According to him: “The transformation from a cash-centric economy to a plastic one will need more than one year. In fact, there should be a gradual introduction of the system. The fundamental structure needs to be put in place first.”
Rewane, who maintained that the cash economy was analogue, advised the CBN on the need to have a public hearing on the policy for all the people that transact with cash including the market traders, amongst other retailers and wholesalers, to sample their opinions, with a view to addressing their concerns. If this step, amongst other necessary steps were not taken, he argued, the policy could be counterproductive.
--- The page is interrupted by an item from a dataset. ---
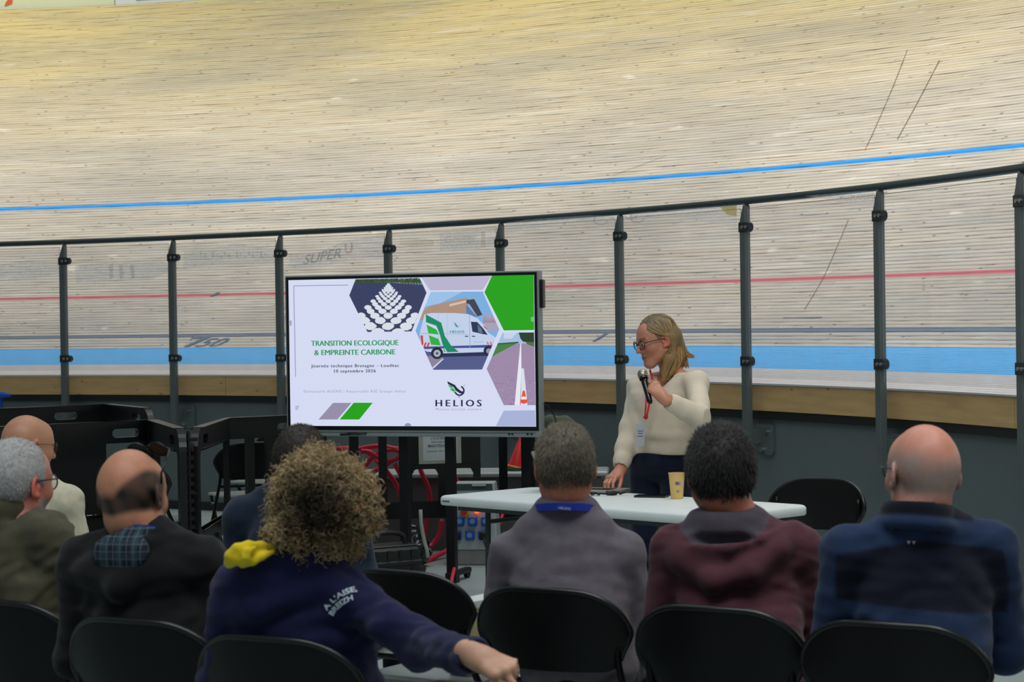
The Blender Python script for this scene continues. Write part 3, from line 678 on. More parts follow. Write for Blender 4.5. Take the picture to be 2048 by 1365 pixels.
# ------------------------------------------------------------------ black plastic crowd barriers
M_bar = mat('black_polyethylene', (14, 15, 17), .34, noise=.12, spec=.55)
def barrier(name, path, zlo, zhi, label, bars, window=None, round0=True, round1=True, feet=(), group='black plastic barriers behind the screen'):
    P = [np.array(p[:2]) for p in path]; org = sum(P) / len(P); e = empty(name, (org[0], org[1], 0), label=label, cat='barrier', group=None)
    cum = [0.0]
    for i in range(1, len(P)): cum.append(cum[-1] + np.linalg.norm(P[i] - P[i - 1]))
    Ltot = cum[-1]
    def at_(s):
        s = min(max(s, 0), Ltot - 1e-6); i = max(k for k in range(len(cum)) if cum[k] <= s); i = min(i, len(P) - 2)
        t = (s - cum[i]) / (cum[i + 1] - cum[i]); p = P[i] + (P[i + 1] - P[i]) * t; d = (P[i + 1] - P[i]) / (cum[i + 1] - cum[i]); return p, np.array([d[1], -d[0]])
    def pt(s, z, o):
        p, n_ = at_(s); return (p[0] + n_[0] * o - org[0], p[1] + n_[1] * o - org[1], z)
    th = .022; R = .13; BH = .135; BL = .11
    def slab(poly, nm, th=th, hole=None):
        # polygon in (s,z) cut at the corners of the path so that it can bend
        cuts = [c for c in cum[1:-1]]
        pieces = [poly]
        for c in cuts:
            new = []
            for pl in pieces:
                L_ = clip_poly(pl, [(-9, -9), (c, -9), (c, 9), (-9, 9)]); R_ = clip_poly(pl, [(c, -9), (99, -9), (99, 9), (c, 9)])
                new += [x for x in (L_, R_) if len(x) > 2]
            pieces = new
        for pl in pieces: q.prism(pl, lambda p: pt(p[0], p[1], th), lambda p: pt(p[0], p[1], -th))
    # top band with hand holes
    q = MB()
    def cornerpoly(s0, sgn, zc, up):      # rounded corner block
        cx_ = s0 + sgn * R; pts = [(cx_, zc - up * R)] ; 
        return [(cx_ - sgn * R * math.cos(t), zc - up * R + up * R * math.sin(t)) for t in np.linspace(0, math.pi / 2, 7)]
    hw_ = .19; hh = .055
    holes = [s for s in (.30, Ltot - .30, Ltot / 2) if s < Ltot]
    s0, s1 = 0.0, Ltot; PW = .085
    for zc, up, bw in ((zhi, 1, BH), (zlo, -1, BL)):
        for (sE, sgn, rd_) in ((s0, 1, round0), (s1, -1, round1)):
            if rd_:
                oc = [(sE + sgn * (R - R * math.cos(t)), zc - up * R + up * R * math.sin(t)) for t in np.linspace(0, math.pi / 2, 8)]
                r2 = R * .35; ix, iz = sE + sgn * PW, zc - up * bw
                ic = [(ix + sgn * (r2 - r2 * math.cos(t)), iz - up * r2 + up * r2 * math.sin(t)) for t in np.linspace(0, math.pi / 2, 8)]
                oc = [(sE, zc - up * (bw + r2))] + oc + [(sE + sgn * (PW + r2 + R * .3), zc)]; ic = [(ix, zc - up * (bw + r2))] + ic + [(sE + sgn * (PW + r2 + R * .3), iz)]
                for k in range(len(oc) - 1): slab([oc[k], oc[k + 1], ic[k + 1], ic[k]], '')
        e0 = s0 + (PW + R * .35 + R * .3 if round0 else 0); e1 = s1 - (PW + R * .35 + R * .3 if round1 else 0)
        if up == 1:
            x = e0
            for h in sorted(holes):
                a_, b__ = h - hw_ / 2, h + hw_ / 2
                if a_ < x or b__ > e1: continue
                slab([(x, zc - bw), (a_, zc - bw), (a_, zc), (x, zc)], '')
                zc_ = zc - bw / 2 - .005
                slab([(a_, zc_ + hh / 2), (b__, zc_ + hh / 2), (b__, zc), (a_, zc)], ''); slab([(a_, zc - bw), (b__, zc - bw), (b__, zc_ - hh / 2), (a_, zc_ - hh / 2)], '')
                for sg, xx in ((1, a_), (-1, b__)):
                    for u in (1, -1): slab([(xx, zc_ + u * hh / 2)] + [(xx + sg * (hh / 2 - hh / 2 * math.cos(t)), zc_ + u * hh / 2 * math.sin(t)) for t in np.linspace(0, math.pi / 2, 5)], '')
                x = b__
            slab([(x, zc - bw), (e1, zc - bw), (e1, zc), (x, zc)], '')
            slab([(s0 + R, zc - .006), (s1 - R, zc - .006), (s1 - R, zc + .004), (s0 + R, zc + .004)], '', th=.034)
        else: slab([(e0, zc), (e1, zc), (e1, zc + bw), (e0, zc + bw)], '')
        slab([(e0, zc - up * bw), (e1, zc - up * bw), (e1, zc - up * (bw - .012)), (e0, zc - up * (bw - .012))], '', th=.03)
    for sE, sgn, rd_ in ((s0, 1, round0), (s1, -1, round1)):
        zA = zhi - (BH + R * .35 if rd_ else 0); zB = zlo + (BL + R * .35 if rd_ else 0)
        slab([(sE, zB), (sE + sgn * PW, zB), (sE + sgn * PW, zA), (sE, zA)], '')
    q.build('frame', M_bar, e)
    for s, wd in bars:
        q = MB(); slab([(s - wd / 2, zlo + BL - .01), (s + wd / 2, zlo + BL - .01), (s + wd / 2, zhi - BH + .01), (s - wd / 2, zhi - BH + .01)], '', th=.018); q.build('bar', M_bar, e)
    if window:
        sa, sb, zmid = window; q = MB()
        slab([(sa, zmid), (sb, zmid), (sb, zhi - BH + .01), (sa, zhi - BH + .01)], '', th=.02)
        for u in (0, .47, .94): slab([(sa + (sb - sa - .03) * u, zlo + BL), (sa + (sb - sa - .03) * u + .035, zlo + BL), (sa + (sb - sa - .03) * u + .035, zmid + .01), (sa + (sb - sa - .03) * u, zmid + .01)], '', th=.02)
        slab([(sa, zmid), (sb, zmid), (sb, zmid + .06), (sa, zmid + .06)], '', th=.03)
        q.build('centre_panel', M_bar, e)
    for s in feet:
        p, n_ = at_(s); q = MB()
        c = pt(s, 0, 0); d_ = np.array([n_[0], n_[1], 0])
        q.prism([(-.26, 0), (.26, 0), (.26, .02), (.05, .07), (.035, zlo + .04), (-.035, zlo + .04), (-.05, .07), (-.26, .02)],
                lambda k: tuple(np.array(c) + d_ * k[0] + np.array([-n_[1] * .03, n_[0] * .03, k[1]])), lambda k: tuple(np.array(c) + d_ * k[0] + np.array([n_[1] * .03, -n_[0] * .03, k[1]])))
        q.build('foot', M_bar, e)
    return e, pt, org, cum
def XY(px, D): p = atY(px, 640, D); return (p[0], p[1])
b1 = barrier('crowd_barrier', [XY(-260, 15.3), XY(60, 15.9), XY(214, 16.3), XY(300, 15.35)], .30, .995, 'black plastic barrier farthest back, below the blue roll at the wall',
             [(1.16, .05), (1.32, .05), (1.48, .05), (1.64, .05)] + [(k, .05) for k in (.2, .4)], feet=(.5, 1.4))
b2 = barrier('crowd_barrier', [XY(-240, 12.6), XY(0, 13.0), XY(300, 13.65), XY(362, 12.35)], .30, .99, 'black plastic barrier behind the two bald men on the left',
             [(1.84, .055), (1.98, .055), (1.70, .05)], window=(.95, 1.42, .42), feet=(.62, 1.75))
b3 = barrier('crowd_barrier', [XY(384, 12.5), XY(452, 13.85), XY(650, 14.3), XY(960, 14.5), XY(1062, 14.2)], .27, .985, 'long black plastic barrier passing behind the display screen',
             [], feet=(.7, 1.9))
e3, pt3, org3, cum3 = b3
def s3(px):                       # path length of barrier 3 at an image column
    best = None
    for k in range(600):
        s = cum3[-1] * k / 599; p = np.array(pt3(s, .6, 0)) + np.array([org3[0], org3[1], 0]); d = p - EYE; x = CXP + FPX * (d @ _R) / (d @ _F)
        if best is None or abs(x - px) < best[0]: best = (abs(x - px), s)
    return best[1]
for px, wd in ((454, .06), (500, .055), (540, .06), (590, .05), (645, .05), (709, .06), (765, .055), (1006, .045)):
    s = s3(px); q = MB(); q.prism([(s - wd / 2, .37), (s + wd / 2, .37), (s + wd / 2, .86), (s - wd / 2, .86)], lambda p: pt3(p[0], p[1], .018), lambda p: pt3(p[0], p[1], -.018)); q.build('bar', M_bar, e3)
sa, sb = s3(810), s3(961); q = MB()
def rect3(a, b, z0, z1, th=.02): q.prism([(a, z0), (b, z0), (b, z1), (a, z1)], lambda p: pt3(p[0], p[1], th), lambda p: pt3(p[0], p[1], -th))
rect3(sa, sb, .60, .86); rect3(sa, sa + .045, .36, .61); rect3(sb - .045, sb, .36, .61); rect3((sa + sb) / 2 - .03, (sa + sb) / 2 + .03, .36, .61)
rect3(sa, sb, .60, .63, .03)
for (ax, sg) in ((sa + .045, 1), (sb - .045, -1), ((sa + sb) / 2 - .03, -1), ((sa + sb) / 2 + .03, 1)):
    q.prism([(ax, .605), (ax + sg * .035, .605), (ax + sg * .015, .592), (ax, .565)], lambda p: pt3(p[0], p[1], .02), lambda p: pt3(p[0], p[1], -.02))
q.build('centre_panel', M_bar, e3)
# hinge stack between the two barriers
hc = (np.array(XY(373, 12.42))); e = empty('hinge_stack', (hc[0], hc[1], 0), label='stack of black hinge rings joining the two middle barriers', cat='hinge')
q = MB()
for k in range(11): q.lathe([(.012, .36 + k * .05), (.03, .362 + k * .05), (.03, .385 + k * .05), (.012, .387 + k * .05)], 10)
q.build('ring', M_bar, e)
q = MB(); q.lathe([(.012, 0), (.012, .98)], 8); q.build('pin', M_bar, e); q = MB(); q.lathe([(.05, 0), (.05, .02)], 12); q.build('base_disc', M_bar, e)
q = MB(); q.box((0, 0, .93), (.10, .03, .02)); q.box((0, 0, .36), (.10, .03, .02)); q.box((0, 0, .62), (.08, .03, .015)); q.build('clip', M_bar, e)

# sign fixed on the barrier
sg = empty('safety_notice', (0, 0, 0), label='laminated white safety notice fixed on the black barrier below the screen', cat='sign')
q = MB(); u0, u1 = s3(837), s3(921)
o3 = np.array([org3[0], org3[1], 0])
def w3(s, z, o): return tuple(np.array(pt3(s, z, o)) + o3)
sgo = np.array(w3((u0 + u1) / 2, 0, .03)); sg.location = sgo
def n3(x, y, o=.028): return tuple(np.array(w3(u0 + (u1 - u0) * x, .635 + .29 * y, o)) - sgo)
q.prism([(0, 0), (1, 0), (1, 1), (0, 1)], lambda p: n3(*p, .031), lambda p: n3(*p, .024)); q.build('plastic_sleeve', mat('cream_plastic', (176, 178, 164), .3), sg)
q = MB(); q.prism([(.1, .07), (.9, .07), (.9, 1), (.1, 1)], lambda p: n3(*p, .0325), lambda p: n3(*p, .0312)); q.build('paper', mat('white_paper', (206, 214, 216), .6, noise=.02), sg)
q = MB()
for s_, x0, x1, y_, h_ in (('ACCES', .32, .62, .76, .07), ('INTERDIT', .66, .86, .76, .05), ('A TOUTE PERSONNE', .28, .74, .56, .05), ('non autorisee', .3, .72, .49, .04), ('MAINTENANCE', .22, .8, .38, .07), ('risque de chute', .18, .82, .28, .03)):
    add_text(q, s_, lambda x, y: n3(x0 + (x1 - x0) * x, y_ + h_ * y, .0335), bold=.01)
q.add([n3(.2 + r_ * math.cos(t), .83 + r_ * .9 * math.sin(t), .0335) for t in np.linspace(0, 2 * math.pi, 17) for r_ in (.06, .075)], [(2 * k, 2 * k + 1, 2 * k + 3, 2 * k + 2) for k in range(16)])
q.add([n3(.155, .865, .0335), n3(.165, .875, .0335), n3(.245, .795, .0335), n3(.235, .785, .0335)], [(0, 1, 2, 3)])
q.build('printed_text', mat('grey_ink', (96, 100, 108), .6), sg)['kind'] = 'stuff'

# ------------------------------------------------------------------ low bench behind the barrier with cone and hose
bc = atZ(930, 948, .54); be = empty('low_bench', (bc[0] + .0, 15.05, 0), rz=-.06, label='low bench with pale top and dark sides behind the barrier', cat='bench')
q = MB(); q.box((0, 0, .525), (2.0, .46, .035), bev=.01); q.build('bench_top', mat('pale_laminate', (158, 166, 164), .4, noise=.04), be)
q = MB(); q.box((0, -.19, .255), (1.9, .02, .5)); q.build('front_panel', mat('brown_grey_panel', (84, 80, 80), .7, noise=.06), be)
for x in (-.9, .9): q = MB(); q.box((x, .02, .255), (.04, .36, .51)); q.build('leg', mat('brown_grey_panel', (84, 80, 80)), be)
cn = atZ(1030, 943, .545); ce = empty('traffic_cone', (cn[0], 14.95, .5426), label='red cone with dark green base on the bench, beside the screen', cat='cone')
q = MB(); pr = [(.058, .018), (.056, .03), (.052, .05), (.012, .27), (.010, .275)]
Mtilt = Matrix.Rotation(math.radians(13), 3, 'Y')
q.lathe(pr, 24, M=Mtilt); q.build('cone_body', mat('red_plastic', (212, 44, 46), .4, noise=.1), ce, smooth='auto')
q = MB(); q.lathe([(.06, 0), (.066, .002), (.066, .022), (.058, .024)], 24); q.build('base', mat('dark_green_plastic', (30, 74, 60), .5), ce, smooth='auto')
q = MB(); q.lathe([(.0595, .024), (.0595, .031), (.057, .034)], 24, M=Mtilt); q.build('yellow_rim', mat('yellow_plastic', (216, 150, 50), .5), ce, smooth='auto')
q = MB(); q.lathe([(.03, 0), (.10, .004), (.115, .03), (.09, .05), (.03, .055)], 20); o = q.build('rubber_base', M_black, smooth=True, loc=(cn[0] + .0, 14.9, .0)); bpy.data.objects.remove(o)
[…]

The financial and economic expert added that more importantly, an undesired consequence that the policy might result in, would be that people would keep money in the house, which would increase M1 (money outside the banking system) and reduce M2, (money within the banking system) thereby reducing the velocity of circulation.
According to him, cash deposits in the banks would reduce, impacting on the ability of the bank to lend out money, and the money in circulation would slump.
On the contrary, the Executive Secretary and Chief Executive Officer, Financial Market Dealers Association (FMDA), Mr Wale Abe, said the proposed policy would help to develop other payment instruments, other than cash.
According him, because of the penalty attached to the carrying of cash; people would be persuaded to use other payment instruments.
“To make this policy effective, I think the law on the use of dud cheques must be strengthened. Those who are fond of issuing dud cheques should be tried. It is going to be a tough one, but I know that with time, people would be used to it. I strongly feel it is a step in the right direction,” Abe added.
He urged the CBN to ensure that the policy was properly enforced, suggesting the use of moral suasion to drive it.
But some operators, who pleaded anonymity, also frowned on the policy, saying that with the low level of the banking population in the country, the move would further discourage financial inclusion.
A freight forwarder, Mr Chukwudi Eleko, held the view that for the policy to be realistic, the regulator must address the porous e-payment system of the country, which according to him, had led to the loss of huge sums of money by some bank customers.
To the President, Renaissance Shareholders Association of Nigeria, Mr Olufemi Timothy, due to the high illiteracy level in the country, the policy would not fly. Timothy further argued that the policy would further dampen savings culture in the country.
He said: “There are some transactions you cannot effect without cash. The illiteracy level in the country is so high and what is the banking population of the country that we would want to discourage those that are already in the system?  It is a negative and backward policy.”
However, the Public Relations Officer, Association of Stockbroking Houses of Nigeria (ASHON), Mr Akin Akerodolu-Ale, insisted that the policy was healthy for the nation’s development, adding that it showed that the country was gradually moving to the next level.
According to him, the policy would make it easy for the regulator, credit rating agencies and other institutions to generate accurate data for decision-making in the country. He faulted the insinuation that the policy would discourage savings culture.
Akeredolu-Ale said: “Another reason why the CBN is coming up with this policy is that the cost at which the CBN maintains cash is so high and with this policy, that will be reduced. The apex bank had also pointed out that the policy was also adopted to encourage the use of electronic payment channels.”